Invece il PD guarda all'”agenda Draghi“, pensa a come dare stabilità a politiche che consentono al padronato italiano di raggiungere una sicurezza che i lavoratori, i pensionati, gli studenti, i precari e quel che resta delle tutele e garanzie sociali non avranno mai. Letta ha tutto il diritto di scegliere la sua linea politica: provare a dirsi ancora “partito progressista” e mettere insieme anche quei pezzi di centro liberista che, in fondo, col PD condividono già molto, a partire dall’europeismo esasperato fino all’atlantismo militarista e guerrafondaio.

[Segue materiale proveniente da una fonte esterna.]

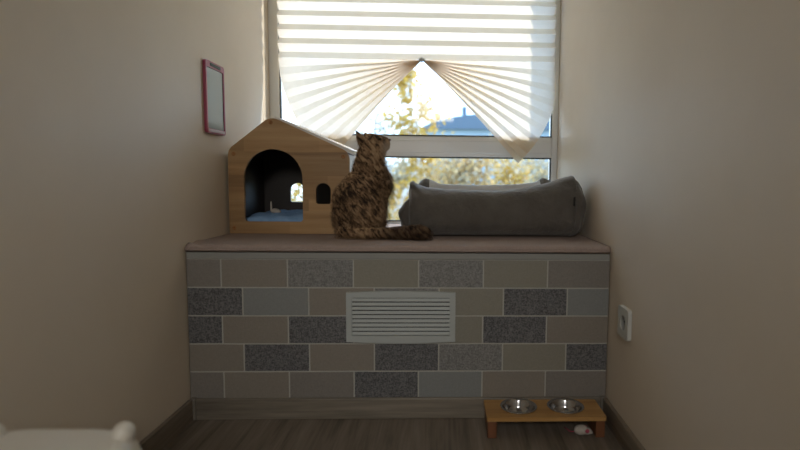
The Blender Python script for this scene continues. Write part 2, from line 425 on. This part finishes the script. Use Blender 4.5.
for sx, sz in ((.168, .962), (.428, .842), (.033, .848), (.028, .578), (.432, .578)):
    b = bmesh.new(); lathe(b, [(.0, -.0012), (.003, -.0012), (.0034, -.002), (.0068, -.0016), (.0078, .0008)], (sx, hy0-.0004, sz), 16, 'y')
    obj('screw', b, M['screw'], house, True)
# blue cushion inside
def softpad(x0, x1, y0, y1, z0, z1, amp=.004, seed=0, nx=26, ny=20, e=4.0):
    b = bmesh.new(); g = []
    for sgn in (1, -1):
        gg = []
        for i in range(nx+1):
            row = []
            for j in range(ny+1):
                u, v = -1+2*i/nx, -1+2*j/ny
                h = (max(0, 1-abs(u)**e)*max(0, 1-abs(v)**e))**.45
                z = (z0+z1)/2+sgn*h*(z1-z0)/2
                if sgn > 0: z += amp*h*noise.noise((u*4+seed, v*4, seed))
                row.append(b.verts.new((x0+(x1-x0)*(u+1)/2, y0+(y1-y0)*(v+1)/2, z)))
            gg.append(row)
        for i in range(nx):
            for j in range(ny): b.faces.new((gg[i][j], gg[i+1][j], gg[i+1][j+1], gg[i][j+1]))
    bmesh.ops.remove_doubles(b, verts=b.verts, dist=1e-5)
    return b
tag(obj('pet_cushion', softpad(.036, .424, .33, .645, hz+.0095, .628, .016, 2), M['blue'], None, True), 'crumpled blue fleece cushion lying inside the wooden cat house', 'cushion')
b = bmesh.new(); ell(b, (.150, .40, .636), (.018, .013, .010)); ell(b, (.137, .395, .652), (.0035, .003, .022)); ell(b, (.162, .40, .634), (.010, .010, .007))
tag(obj('plush_toy', b, M['toy_white'], None, True), 'small white plush toy on the blue cushion in the cat house', 'toy')

# ------------------------------------------------------------------ pleated blind
G = Vector((.693, .812, 1.300))
blind = thing('pleated_blind', 'cream pleated paper blind gathered at the middle into two fans', 'blind', (.67, .812, 1.30))
b = bmesh.new(); pitch = .0304; amp = .0135; k = 0; prev = None; nxs = 24
z = G.z
rowsz = []
while z < 2.36: rowsz.append((z, amp if k % 2 else -amp)); z += pitch; k += 1
for z, a in rowsz:
    row = []
    for i in range(nxs+1):
        x = .050+(1.299-.050)*i/nxs
        f = 1.0
        if abs(z-G.z) < 1e-6: f = .4
        row.append(b.verts.new((x, .812+a*f, z)))
    if prev:
        for i in range(nxs): b.faces.new((prev[i], prev[i+1], row[i+1], row[i]))
    prev = row
obj('pleated_sheet', b, M['paper'], blind)
def fan(side):
    """side +1 right, -1 left"""
    b = bmesh.new(); npl = 8; nf = npl*2
    end = 46.0 if side > 0 else 47.5
    angs = [end*(i/nf)**.93 for i in range(nf+1)]
    radii = [0.004, .02, .05, .09, .14, .2, .27, .34, .41, .48, .54, .59, 1.0]
    grid = []
    for i, a in enumerate(angs):
        Rm = .600 if side > 0 else .640
        if side > 0: Rm = .606+.035*ss(0, 20, a)
        else: Rm = .643-.012*ss(0, 30, a)-.10*ss(30, 47, a)
        fw_ = .034; col = []
        for r in radii:
            rr = r if r < 1 else Rm
            if r < 1: rr = r*Rm/.64
            th = R(a)
            sag = .016*math.sin(math.pi*min(1, rr/Rm))*math.sin(R(a*2))*1.0
            da = R(angs[min(i+1, nf)]-angs[max(i-1, 0)])/2
            A = .5*math.sqrt(max(.0001, fw_**2-(rr*da)**2))*ss(-.03, .09, rr)
            A = min(A, .0145)*(1-.45*ss(.1, .5, rr))
            y = G.y+(A if i % 2 else -A)
            if i == 0: y = G.y-A*.6
            z = G.z-rr*math.sin(th)+sag*.6
            x = G.x+side*(rr*math.cos(th))
            col.append(b.verts.new((x, y, z)))
        grid.append(col)
    for i in range(nf):
        for j in range(len(radii)-1): b.faces.new((grid[i][j], grid[i+1][j], grid[i+1][j+1], grid[i][j+1]))
    return b
for s in (1, -1): obj('gathered_fan', fan(s), M['paper'], blind)
b = bmesh.new(); box(b, (G.x-.014, G.y-.022, G.z-.009), (G.x+.014, G.y-.014, G.z+.004), .002); box(b, (G.x-.004, G.y-.024, G.z-.014), (G.x+.004, G.y-.016, G.z+.008), .002)
obj('clip', b, M['white_plastic'], blind)
obj('top_rail', bx((.05, .795, 2.365), (1.29, .829, 2.41), .003), M['pvc'], blind)

# ------------------------------------------------------------------ grey pet bed
bed = thing('pet_bed', 'grey velour pet bed with raised bolster sides lying beside the cat', 'pet bed', (.98, .45, ZC))
def interp(tab, x):
    if x <= tab[0][0]: return tab[0][1]
    for (a, va), (c, vc) in zip(tab, tab[1:]):
        if x <= c:
            t = (x-a)/(c-a); t = t*t*(3-2*t) if False else t
            return va+(vc-va)*t
    return tab[-1][1]
def bolster(axis, s0, s1, ctr, half, ztop, zbot, e=2.6, ns=70, nc=40, endr=.03, flat_end=True, wr=.004, seed=0):
    """loft along axis; ztop/half are functions of s"""
    b = bmesh.new(); rings = []
    for i in range(ns+1):
        t = i/ns; s = s0+(s1-s0)*(.5-.5*math.cos(math.pi*t))
        d = min(s-s0, s1-s)
        sh = 1.0 if d >= endr else (max(0, 1-((endr-d)/endr)**2))**.5
        sh = .30+.70*sh if flat_end else max(.02, sh)
        zt_, zb_ = ztop(s), zbot(s); hw = half(s)*(.55+.45*sh)
        zc = (zt_+zb_)/2; hh_ = (zt_-zb_)/2*(1 if flat_end else sh)
        ring = []
        for k in range(nc):
            a = 2*math.pi*k/nc; ca, sa = math.cos(a), math.sin(a)
            u = math.copysign(abs(ca)**(2/e), ca); v = math.copysign(abs(sa)**(2/e), sa)
            fold = wr*(math.exp(-(d/.09)**2)*math.sin(a*7+seed+d*25)+.5*noise.noise((s*14+seed, u*2, v*2)))*(1-.8*max(0, -v))
            u_ = u*hw+fold*u; v_ = v*hh_
            p = (s, ctr(s)+u_, zc+v_) if axis == 'x' else (ctr(s)+u_, s, zc+v_)
            ring.append(b.verts.new(p))
        rings.append(ring)
    for i in range(ns):
        for k in range(nc): b.faces.new((rings[i][k], rings[i][(k+1) % nc], rings[i+1][(k+1) % nc], rings[i+1][k]))
    b.faces.new(rings[0]); b.faces.new(rings[-1][::-1])
    return b
top_tab = [(.645, .66), (.655, .705), (.668, .752), (.680, .757), (.695, .744), (.73, .733), (.82, .726), (.98, .722), (1.08, .731), (1.18, .754), (1.23, .770), (1.262, .776), (1.285, .779), (1.300, .765), (1.312, .738)]
bot = lambda s: ZC+.001+.05*ss(.67, .645, s)*1.0+.012*ss(1.28, 1.312, s)
b = bolster('x', .660, 1.306, lambda s: .305, lambda s: .098, lambda s: interp(top_tab, s), lambda s: ZC+.001, e=2.5, endr=.035, wr=.008)
for v in b.verts:
    q = (v.co.z-(ZC+.776)/2)/((.776-ZC)/2)
    if v.co.x > 1.2: v.co.x -= (v.co.x-1.2)/.1*.026*q*q
    if v.co.x < .76: v.co.x += (.76-v.co.x)/.1*.012*(1-q*q)
    for (cx_, cz_) in ((.672, .752), (1.285, .772), (1.28, .565), (.68, .57)):
        dd = math.hypot(v.co.x-cx_, v.co.z-cz_); an = math.atan2(v.co.z-cz_, v.co.x-cx_)
        if v.co.y < .305: v.co.y += .0045*math.sin(an*11+cx_*9)*math.exp(-((dd-.05)/.045)**2)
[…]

Ma, se Letta ha questo diritto (e lo ha), ha altrettanto, e forse anche di più, diritto Conte di spacciare i Cinquestelle come nuova forza progressista del Paese, come punto di riferimento dei ceti più indigenti, di quei sei milioni di italiani che sono ben sotto la soglia di una povertà considerata tale troppo ottimisticamente dall’ISTAT e da tanti economisti.

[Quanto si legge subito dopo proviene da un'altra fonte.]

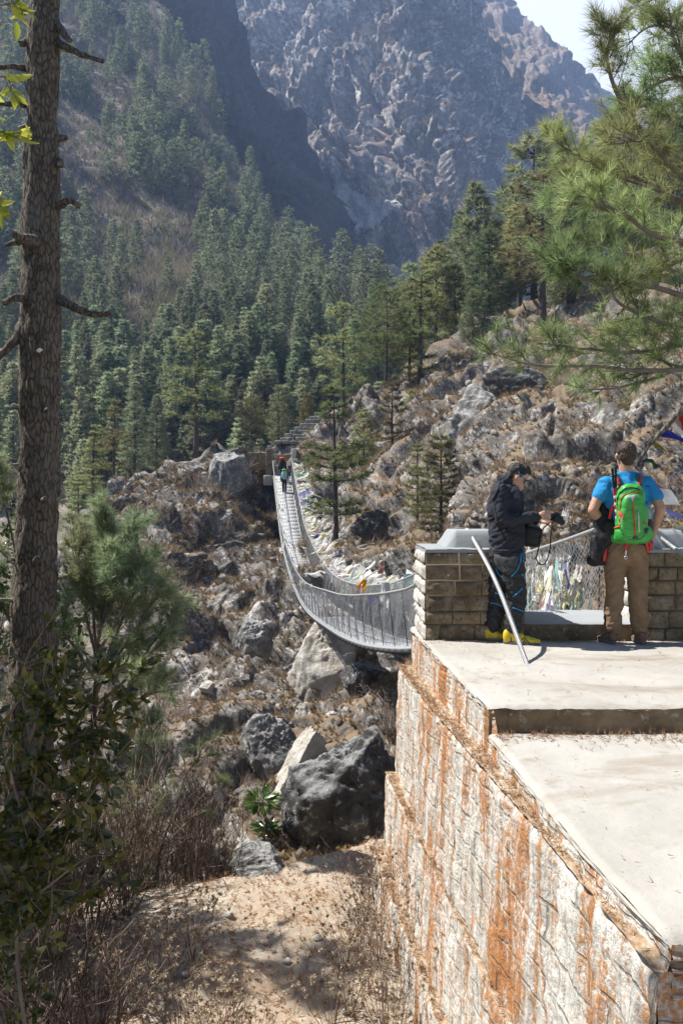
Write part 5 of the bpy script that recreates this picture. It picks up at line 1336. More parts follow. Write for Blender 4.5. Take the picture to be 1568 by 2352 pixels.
# ------------------------------------------------------------------ prayer flags and white scarves
def cloth_mat(name, c, tr=.35):
    n = NT(name); col = n.mix(n.noise(6, detail=4), tuple(k * .78 for k in c), tuple(min(1, k * 1.1) for k in c)); M[name] = n.leafy(col, tr); return M[name]
for nm, c in dict(white_cloth=(.80, .79, .76), cream_cloth=(.64, .60, .48), blue_cloth=(.04, .045, .28), red_cloth=(.42, .05, .035), green_cloth=(.05, .22, .12), yellow_cloth=(.62, .52, .14), pink_cloth=(.50, .27, .25), lilac_cloth=(.24, .24, .55), orange_cloth=(.80, .36, .012), pale_yellow_cloth=(.66, .64, .36), dark_green_cloth=(.03, .07, .035), aqua_cloth=(.35, .55, .52), olive_cloth=(.22, .20, .035)).items(): cloth_mat(nm, c)
FC = ['white_cloth'] * 24 + ['cream_cloth'] * 7 + ['lilac_cloth', 'blue_cloth', 'red_cloth', 'green_cloth', 'yellow_cloth', 'pink_cloth', 'aqua_cloth', 'pale_yellow_cloth']
rf = np.random.default_rng(77)
def cloth(mb, a, b, d, l, r, wave=.12, n=8, taper=1., drop=.18):
    """rippling sheet hung from the edge a-b, blown along d for a length l"""
    a = np.asarray(a, float); b = np.asarray(b, float); d = nrm(d); nn_ = nrm(np.cross(b - a, d)); ph = r.uniform(0, 6.28, 3)
    u, v = np.meshgrid(np.linspace(0, 1, n), np.linspace(0, 1, n), indexing='ij'); u = u.ravel()[:, None]; v = v.ravel()[:, None]
    w_ = (np.sin(v * 7 + ph[0] + u * 2) * .6 + np.sin(u * 6 + ph[1] + v * 3) * .5) * wave * l * v
    uu = .5 + (u - .5) * (1 - (1 - taper) * v)
    Pp = a + (b - a) * uu + d * l * v + nn_ * w_ + np.array([0, 0, -1.]) * (drop * l * v * v)
    mb.add(Pp, grid_faces(n, n))
WIND = np.array([1., -.12, .16])
FS = 'strings of prayer flags tied along the right handrail of the footbridge'
for s in range(30):
    y0 = 19.8 + s * 1.24; y1 = y0 + 3.4; lvl = rf.uniform(-.04, .16); out = rf.uniform(0, .25)
    t = thing('prayer_flag_string', 'string of faded prayer flags blown out from the right handrail of the footbridge', 'prayer flags', (XL(y0) + WB + .1, y0, railR(y0)), FS)
    nf = 20; ys = np.linspace(y0, y1, nf + 1); sag = .25 * np.sin(np.linspace(0, math.pi, nf + 1)); pth_ = np.stack([XL(ys) + WB + flare(ys) + out * np.sin(np.linspace(0, math.pi, nf + 1)), ys, railR(ys) + lvl - sag], 1)
    mb = MB(); add_tube(mb, pth_, .005, 4); obj('cord', mb, M['white_cloth'], t)
    for k in range(nf):
        mb = MB(); sp_ = rf.normal(size=3) * .33; cloth(mb, pth_[k], pth_[k] + (pth_[k + 1] - pth_[k]) * rf.uniform(.6, 1.6) + np.array([0, 0, -rf.uniform(.05, .42)]), WIND + sp_, rf.uniform(.5, 1.15), rf, .2, 7, rf.uniform(.5, 1.), .04); obj('flag', mb, M[FC[int(rf.integers(0, len(FC)))]], t)
KG = 'white scarves tied to the footbridge'
def scarf(y, L, label='long white scarf streaming from the right handrail of the footbridge', group=KG, side=1, d=None, m=None, wd=.16, bend=None):
    x = XL(y) + WB + flare(y) if side > 0 else XL(y) - flare(y); z = (railR if side > 0 else railL)(y)
    n = 22; t_ = np.linspace(0, 1, n)[:, None]; d = nrm((WIND if d is None else d) + rf.normal(size=3) * np.array([.1, .35, .25])); bend = rf.normal(size=3) * .35 if bend is None else np.array(bend)
    c = np.array([x, y, z]) + d * L * t_ + bend * L * t_ * t_ + np.array([0, 0, -.2]) * L * t_ ** 1.6 + .035 * L * np.sin(t_ * 9 + rf.uniform(0, 6)) * np.array([0, .4, 1.])
    tw_ = t_ * rf.uniform(2, 7) + rf.uniform(0, 6); sd = np.cos(tw_) * np.array([0, 1., 0]) + np.sin(tw_) * np.array([0, 0, 1.])
    w_ = wd * (.55 + .45 * np.sin(t_ * 5 + rf.uniform(0, 6)))
    V = np.concatenate([c - sd * w_ / 2, c, c + sd * w_ / 2], 1).reshape(n, 3, 3); V[:, 1] += .25 * wd * np.cross(sd, d)
    mb = MB(); mb.add(V.reshape(-1, 3), grid_faces(n, 3)); o = obj('scarf', mb, M[m or ('white_cloth' if rf.random() < .7 else 'cream_cloth')], None, True, c[0]); tag(o, label, 'scarf', group)
for k in range(70): scarf(rf.uniform(27, 59), rf.uniform(.9, 2.4), wd=.22)
for k in range(16): scarf(rf.uniform(19, 57), rf.uniform(.4, 1.), 'white scarf knotted on the left handrail of the footbridge', 'white scarves knotted along the left handrail', -1, (.35, -.5, -.6), wd=.2)
scarf(32.2, 3.2, 'longest white scarf, trailing far out above the gully from the right handrail', None, 1, (1, .1, -.12), 'cream_cloth', .12, (0, .1, -.1))
def bundle(name, label, x, y, d, dirs, mat, l, w_, cat='scarf'):
    t = MB(); c = P(x, y, d)
    for q in dirs: cloth(t, c + np.array([-w_ / 2, 0, 0]), c + np.array([w_ / 2, .04, 0]), q, l * rf.uniform(.7, 1.1), rf, .22, 10, .6)
    return tag(obj(name, t, M[mat], None, True, c), label, cat)
bundle('scarf', 'orange yellow scarf tied at the lowest point of the bridge netting', 838, 1332, 20., [(-.75, -.1, -.6), (-.5, 0, -.35), (-.1, -.2, -.5)], 'orange_cloth', .3, .11)
bundle('scarf', 'bunched white scarf on the netting next to the orange scarf', 885, 1338, 20.5, [(.1, 0, -1), (.25, -.1, -.9), (-.15, 0, -1.), (.0, -.2, -.8)], 'white_cloth', .55, .2)
bundle('prayer_flag', 'pale red prayer flag sticking up beside the bunched white scarf', 873, 1318, 20.4, [(0, 0, 1), (.25, 0, .8)], 'pink_cloth', .28, .14, 'prayer flag')
bundle('prayer_flag', 'lilac prayer flag hanging inside the netting below the white scarf', 858, 1368, 19.5, [(-.4, 0, -.7), (-.1, 0, -.9)], 'lilac_cloth', .25, .25, 'prayer flag')
bundle('scarf', 'bundle of white cloth lying across the bridge walkway', 706, 1318, 30., [(1, 0, -.1), (.9, -.2, .1), (.6, .2, .15)], 'white_cloth', .6, .35)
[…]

Oltre la demagogia e il pressapochismo delle dichiarazioni giornalistiche sulle alleanze con gli italiani piuttosto che con altre forze politiche, la ricostruzione di un vero polo di progresso e giustizia sociale può essere considerata fattibile solo se si escludono tutti quelli che mettono in discussione le ragioni dei lavoratori come agenda politica prioritaria, insieme alle impellenze eco-sostenibili, ad una visione rivoluzionaria dell’intervento istituzionale nei tanti settori sociali e ambientali che necessitano di interventi più che urgenti.
Il PD ha scelto il campo in cui stare e non è quello progressista. E’ il campo dell’interclassismo, della condivisione dei poteri e delle responsabilità con quella che un tempo si sarebbe chiamata “la borghesia nazionale” (ed internazionale). E’ probabile che, dopo il 25 settembre, si creino le condizioni per dare anche alle definizioni degli spazi politici e sociali nuovi significati, smettendo di attribuire ai democratici di Letta la patente di “progressisti” e, soprattutto, quella ormai veramente desueta, anacronistica e del tutto fuori luogo di “sinistra“.